The small family moved around America as Leo took engineering work before permanently settling in Los Angeles,then a haven for European refugees. Always industrious, Hedy was able to obtain a bank loan to purchase a small apartment building and rent out some of the units to tenants. Hedy and Leo divorced in 1947, and Hedy proved to be an enterprising spirit. In the 1950s, she even created a line of whimsical hand sewn stuffed animals called Hollyfornia Creations.
However, Hedy never forgot the life and inheritance that had been stolen from her. For 50 years, she repeatedly filed art claims with the Czech and German governments, using photos and surviving family members’ testimony to prove ownership.
With her modest funds, Hedy hired expensive international lawyers and traveled to Europe repeatedly in an attempt to track down her family’s collection. In the 1960s, Liz joined in the search and brought her daughter Cheryl along. Together, the three-generations toured Austrian salt mines, where Nazis reportedly hid looted art, and visited the Bloch family home in Brno searching for clues.
Although Hedy would receive modest reparations and payments from the Blochs’ confiscated bank accounts and property, she was never able to recover Loth’s Isaac Blessing Jacob or her family’s other lost artistic treasures. She died in 1997.
But her daughter and granddaughter were not finished. In the early 2000s, Liz took up the family’s quest. “n 2001, a claim was filed with the Art Loss Register. That claim led to theHolocaust Claims Processing Office.
“It took about 20 years until this very brilliant attorney, Rebecca Friedman, finally started looking into…the Czech claims, that things really started to roll along,” Cheryl says. “In about 2019, she called me with this great news that the Loth painting has shown up at the Dorotheum for auction, and they contacted her because we had a claim. It was really at that point that the hard work started because they had the painting, we knew we were heirs, we had to prove to them that we were the heirs.”
Using Hedy’s meticulous records, her decades of legal correspondence, and the photos she had spirited away, the family was able to prove that Isaac Blessing Jacob was rightfully theirs. In 2020, the painting was finally returned to the Bloch family. In February, four paintings Johann Bloch had been forced to “donate” to the National Gallery Prague were also returned to Cheryl at an official restitution ceremony.
While much of the Bloch collection remains lost, Isaac Blessing Jacob is the centerpiece of RECLAIMED: A Family Painting, hanging in a recreation of the Bloch family dining room, filled with mementoes and artifacts from the family’s century long odyssey.

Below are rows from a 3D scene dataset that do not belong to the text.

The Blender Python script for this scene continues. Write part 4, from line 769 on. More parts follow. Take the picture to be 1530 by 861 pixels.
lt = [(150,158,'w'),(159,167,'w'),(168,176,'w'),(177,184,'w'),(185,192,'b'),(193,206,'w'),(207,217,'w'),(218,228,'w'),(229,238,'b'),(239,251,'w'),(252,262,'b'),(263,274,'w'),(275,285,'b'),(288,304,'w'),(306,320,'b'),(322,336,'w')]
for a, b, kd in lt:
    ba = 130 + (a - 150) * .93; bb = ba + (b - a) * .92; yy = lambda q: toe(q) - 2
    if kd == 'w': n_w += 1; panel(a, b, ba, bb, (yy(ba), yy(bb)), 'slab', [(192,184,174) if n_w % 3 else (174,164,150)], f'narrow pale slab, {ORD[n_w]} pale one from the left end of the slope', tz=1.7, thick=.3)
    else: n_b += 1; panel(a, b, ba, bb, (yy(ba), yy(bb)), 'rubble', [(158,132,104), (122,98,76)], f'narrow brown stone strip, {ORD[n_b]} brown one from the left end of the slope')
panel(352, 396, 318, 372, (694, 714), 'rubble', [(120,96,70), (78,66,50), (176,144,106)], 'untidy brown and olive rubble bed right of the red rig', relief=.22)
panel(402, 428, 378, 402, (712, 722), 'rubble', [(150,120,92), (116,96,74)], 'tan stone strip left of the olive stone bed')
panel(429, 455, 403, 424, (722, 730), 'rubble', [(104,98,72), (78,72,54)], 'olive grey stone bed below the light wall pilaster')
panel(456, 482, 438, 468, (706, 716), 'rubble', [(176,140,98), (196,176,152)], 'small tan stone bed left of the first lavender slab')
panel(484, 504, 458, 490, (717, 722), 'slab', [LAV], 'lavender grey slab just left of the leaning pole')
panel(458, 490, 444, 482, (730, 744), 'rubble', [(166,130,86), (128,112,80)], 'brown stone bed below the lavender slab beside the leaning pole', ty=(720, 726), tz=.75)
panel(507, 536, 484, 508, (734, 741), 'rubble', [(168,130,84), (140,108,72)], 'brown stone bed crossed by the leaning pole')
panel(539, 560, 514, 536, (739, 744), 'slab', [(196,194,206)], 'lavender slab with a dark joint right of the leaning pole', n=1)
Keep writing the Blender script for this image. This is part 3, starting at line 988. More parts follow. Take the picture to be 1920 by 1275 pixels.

“This painting has brought my mother and I even closer together. I'm grateful for the journey that this painting brought in my life, and the deeper understanding of everything she went through,” Cheryl Bernstein says. “I am grateful to the Skirball for allowing us to put it here, where I knew it would be honored in the way that I felt my grandmother deserved and my mother deserved. Grandma worked on this her entire life.”